(Stored items)
╔══

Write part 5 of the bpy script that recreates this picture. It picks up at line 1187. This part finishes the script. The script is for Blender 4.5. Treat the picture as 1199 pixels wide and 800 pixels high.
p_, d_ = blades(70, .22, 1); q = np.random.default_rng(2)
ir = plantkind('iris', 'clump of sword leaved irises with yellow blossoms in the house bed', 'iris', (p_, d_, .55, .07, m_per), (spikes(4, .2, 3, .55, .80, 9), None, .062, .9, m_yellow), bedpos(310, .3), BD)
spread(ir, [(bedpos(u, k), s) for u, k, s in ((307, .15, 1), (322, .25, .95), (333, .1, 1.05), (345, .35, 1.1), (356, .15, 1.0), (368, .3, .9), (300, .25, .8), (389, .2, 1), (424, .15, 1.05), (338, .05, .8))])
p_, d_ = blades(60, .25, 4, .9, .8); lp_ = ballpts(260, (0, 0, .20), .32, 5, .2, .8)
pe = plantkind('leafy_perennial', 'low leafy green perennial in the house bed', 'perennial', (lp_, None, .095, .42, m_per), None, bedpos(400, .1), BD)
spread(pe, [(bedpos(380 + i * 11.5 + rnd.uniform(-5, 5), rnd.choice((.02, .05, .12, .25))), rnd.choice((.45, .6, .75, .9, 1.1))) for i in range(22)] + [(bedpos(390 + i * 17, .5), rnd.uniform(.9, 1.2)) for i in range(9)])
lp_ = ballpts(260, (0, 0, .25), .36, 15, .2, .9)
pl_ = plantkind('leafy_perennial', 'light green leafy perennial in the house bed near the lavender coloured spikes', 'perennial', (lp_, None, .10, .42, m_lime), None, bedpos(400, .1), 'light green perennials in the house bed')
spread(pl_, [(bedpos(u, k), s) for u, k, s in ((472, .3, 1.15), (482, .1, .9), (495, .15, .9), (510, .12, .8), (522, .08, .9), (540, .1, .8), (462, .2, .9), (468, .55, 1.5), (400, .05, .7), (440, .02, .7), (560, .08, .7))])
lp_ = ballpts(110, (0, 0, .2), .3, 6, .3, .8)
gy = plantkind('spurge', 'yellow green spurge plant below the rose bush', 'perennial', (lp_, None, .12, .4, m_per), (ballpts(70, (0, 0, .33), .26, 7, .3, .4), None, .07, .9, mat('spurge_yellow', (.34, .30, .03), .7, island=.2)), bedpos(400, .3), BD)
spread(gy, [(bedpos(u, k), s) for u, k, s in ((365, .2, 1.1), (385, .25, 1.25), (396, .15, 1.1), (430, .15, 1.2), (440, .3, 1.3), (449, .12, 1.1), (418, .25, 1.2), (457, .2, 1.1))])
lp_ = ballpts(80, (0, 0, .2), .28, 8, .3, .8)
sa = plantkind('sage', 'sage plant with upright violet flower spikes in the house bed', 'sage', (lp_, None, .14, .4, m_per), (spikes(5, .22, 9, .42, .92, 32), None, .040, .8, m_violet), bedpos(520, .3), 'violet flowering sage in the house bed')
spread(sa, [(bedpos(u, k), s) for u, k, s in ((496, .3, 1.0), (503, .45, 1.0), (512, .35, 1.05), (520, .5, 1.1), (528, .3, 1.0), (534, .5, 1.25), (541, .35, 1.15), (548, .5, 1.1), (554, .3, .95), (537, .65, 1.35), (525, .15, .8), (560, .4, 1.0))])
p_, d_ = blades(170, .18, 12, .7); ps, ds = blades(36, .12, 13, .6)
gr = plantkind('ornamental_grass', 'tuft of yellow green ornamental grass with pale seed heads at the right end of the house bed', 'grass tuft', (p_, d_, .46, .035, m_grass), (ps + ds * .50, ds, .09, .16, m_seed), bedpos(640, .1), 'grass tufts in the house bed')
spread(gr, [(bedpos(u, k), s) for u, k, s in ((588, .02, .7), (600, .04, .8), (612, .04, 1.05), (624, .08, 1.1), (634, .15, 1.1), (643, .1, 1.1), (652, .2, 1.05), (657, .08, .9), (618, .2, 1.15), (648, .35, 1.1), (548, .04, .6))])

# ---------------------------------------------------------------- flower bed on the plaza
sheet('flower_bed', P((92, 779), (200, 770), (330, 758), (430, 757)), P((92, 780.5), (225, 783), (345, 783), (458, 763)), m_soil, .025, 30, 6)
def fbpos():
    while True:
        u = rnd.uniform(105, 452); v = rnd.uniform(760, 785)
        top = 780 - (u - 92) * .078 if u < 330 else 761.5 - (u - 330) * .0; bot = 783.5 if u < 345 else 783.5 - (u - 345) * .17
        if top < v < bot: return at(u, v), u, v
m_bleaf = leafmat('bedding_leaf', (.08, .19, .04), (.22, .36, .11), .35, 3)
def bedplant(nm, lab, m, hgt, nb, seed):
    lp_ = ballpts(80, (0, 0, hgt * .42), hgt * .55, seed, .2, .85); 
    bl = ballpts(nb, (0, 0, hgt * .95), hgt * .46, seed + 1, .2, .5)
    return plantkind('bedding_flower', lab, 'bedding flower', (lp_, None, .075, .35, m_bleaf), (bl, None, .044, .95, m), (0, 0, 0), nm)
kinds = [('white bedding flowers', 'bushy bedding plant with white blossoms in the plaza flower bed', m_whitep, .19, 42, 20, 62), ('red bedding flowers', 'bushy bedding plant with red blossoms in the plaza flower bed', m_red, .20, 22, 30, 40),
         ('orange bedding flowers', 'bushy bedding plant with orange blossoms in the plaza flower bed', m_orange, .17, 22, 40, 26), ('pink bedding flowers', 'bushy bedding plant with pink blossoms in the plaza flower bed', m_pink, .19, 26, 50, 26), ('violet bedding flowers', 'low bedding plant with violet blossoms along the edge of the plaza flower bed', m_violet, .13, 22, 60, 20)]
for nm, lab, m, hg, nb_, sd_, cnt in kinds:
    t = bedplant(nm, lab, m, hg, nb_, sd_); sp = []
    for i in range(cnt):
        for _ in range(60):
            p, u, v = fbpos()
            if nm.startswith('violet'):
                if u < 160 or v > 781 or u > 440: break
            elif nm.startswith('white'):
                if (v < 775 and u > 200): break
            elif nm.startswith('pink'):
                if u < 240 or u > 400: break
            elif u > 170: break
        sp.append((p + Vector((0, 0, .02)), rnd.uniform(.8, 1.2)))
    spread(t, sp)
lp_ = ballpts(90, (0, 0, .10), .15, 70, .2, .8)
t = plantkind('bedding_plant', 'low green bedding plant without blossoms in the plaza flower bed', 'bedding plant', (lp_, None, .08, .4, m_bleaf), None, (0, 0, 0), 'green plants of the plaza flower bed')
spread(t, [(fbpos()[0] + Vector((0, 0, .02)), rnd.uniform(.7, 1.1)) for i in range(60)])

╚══
╔══

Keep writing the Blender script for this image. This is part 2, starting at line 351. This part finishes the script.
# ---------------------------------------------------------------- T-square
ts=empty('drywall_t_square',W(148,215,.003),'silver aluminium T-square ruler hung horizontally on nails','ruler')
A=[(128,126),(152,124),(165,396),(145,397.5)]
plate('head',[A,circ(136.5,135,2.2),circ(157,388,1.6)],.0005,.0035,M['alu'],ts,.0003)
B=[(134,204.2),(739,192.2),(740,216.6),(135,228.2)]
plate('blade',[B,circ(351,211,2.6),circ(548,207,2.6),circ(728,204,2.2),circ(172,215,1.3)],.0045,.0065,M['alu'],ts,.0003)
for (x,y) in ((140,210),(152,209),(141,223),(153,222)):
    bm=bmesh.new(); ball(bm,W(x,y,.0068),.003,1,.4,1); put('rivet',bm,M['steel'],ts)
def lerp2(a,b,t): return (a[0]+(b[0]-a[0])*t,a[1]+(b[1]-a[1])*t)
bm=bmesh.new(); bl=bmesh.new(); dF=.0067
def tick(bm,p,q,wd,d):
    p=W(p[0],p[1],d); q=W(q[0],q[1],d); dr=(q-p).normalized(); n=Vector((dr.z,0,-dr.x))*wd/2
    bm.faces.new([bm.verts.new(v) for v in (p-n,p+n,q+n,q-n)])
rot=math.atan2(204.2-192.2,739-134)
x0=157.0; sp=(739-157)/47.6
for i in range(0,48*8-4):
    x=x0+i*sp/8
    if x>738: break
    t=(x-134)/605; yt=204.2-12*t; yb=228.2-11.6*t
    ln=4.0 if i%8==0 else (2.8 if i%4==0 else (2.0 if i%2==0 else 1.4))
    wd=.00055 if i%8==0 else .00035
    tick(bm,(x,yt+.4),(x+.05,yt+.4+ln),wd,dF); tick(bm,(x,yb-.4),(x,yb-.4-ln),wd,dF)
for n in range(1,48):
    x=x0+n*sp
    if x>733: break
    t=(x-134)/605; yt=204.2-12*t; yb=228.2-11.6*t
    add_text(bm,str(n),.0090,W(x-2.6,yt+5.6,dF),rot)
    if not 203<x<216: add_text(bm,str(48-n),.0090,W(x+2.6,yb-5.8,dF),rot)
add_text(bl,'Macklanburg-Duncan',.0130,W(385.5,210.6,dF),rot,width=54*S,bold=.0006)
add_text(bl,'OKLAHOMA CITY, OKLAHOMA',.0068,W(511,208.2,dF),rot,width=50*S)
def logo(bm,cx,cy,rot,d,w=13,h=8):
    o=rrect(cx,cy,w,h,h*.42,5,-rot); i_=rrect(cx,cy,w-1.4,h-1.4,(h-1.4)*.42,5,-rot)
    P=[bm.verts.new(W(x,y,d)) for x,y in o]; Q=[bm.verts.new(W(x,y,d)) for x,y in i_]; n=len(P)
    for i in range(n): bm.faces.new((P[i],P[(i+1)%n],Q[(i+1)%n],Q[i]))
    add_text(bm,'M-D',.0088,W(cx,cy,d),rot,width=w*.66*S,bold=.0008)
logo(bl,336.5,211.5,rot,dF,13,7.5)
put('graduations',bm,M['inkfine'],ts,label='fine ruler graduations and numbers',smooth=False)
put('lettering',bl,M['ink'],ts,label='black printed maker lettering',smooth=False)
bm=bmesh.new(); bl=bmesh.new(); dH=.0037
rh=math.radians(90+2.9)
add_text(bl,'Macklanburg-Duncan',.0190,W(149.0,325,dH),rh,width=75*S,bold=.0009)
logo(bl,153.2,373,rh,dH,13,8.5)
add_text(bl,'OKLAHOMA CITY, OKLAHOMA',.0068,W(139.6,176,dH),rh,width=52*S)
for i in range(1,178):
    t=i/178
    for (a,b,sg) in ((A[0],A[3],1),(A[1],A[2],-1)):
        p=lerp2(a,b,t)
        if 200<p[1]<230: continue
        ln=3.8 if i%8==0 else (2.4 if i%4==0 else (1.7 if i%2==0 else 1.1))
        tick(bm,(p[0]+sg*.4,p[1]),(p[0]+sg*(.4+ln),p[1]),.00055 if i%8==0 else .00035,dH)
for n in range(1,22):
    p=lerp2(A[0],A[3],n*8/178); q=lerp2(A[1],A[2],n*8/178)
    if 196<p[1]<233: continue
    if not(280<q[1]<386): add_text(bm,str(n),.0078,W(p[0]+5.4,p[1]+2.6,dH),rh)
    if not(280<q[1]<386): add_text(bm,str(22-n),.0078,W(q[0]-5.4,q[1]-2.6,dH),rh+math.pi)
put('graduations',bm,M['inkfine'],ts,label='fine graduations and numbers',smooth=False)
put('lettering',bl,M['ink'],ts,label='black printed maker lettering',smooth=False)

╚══

How many lines in the data contain the string "Blender"? Respond with the number only.

• Correct response: 2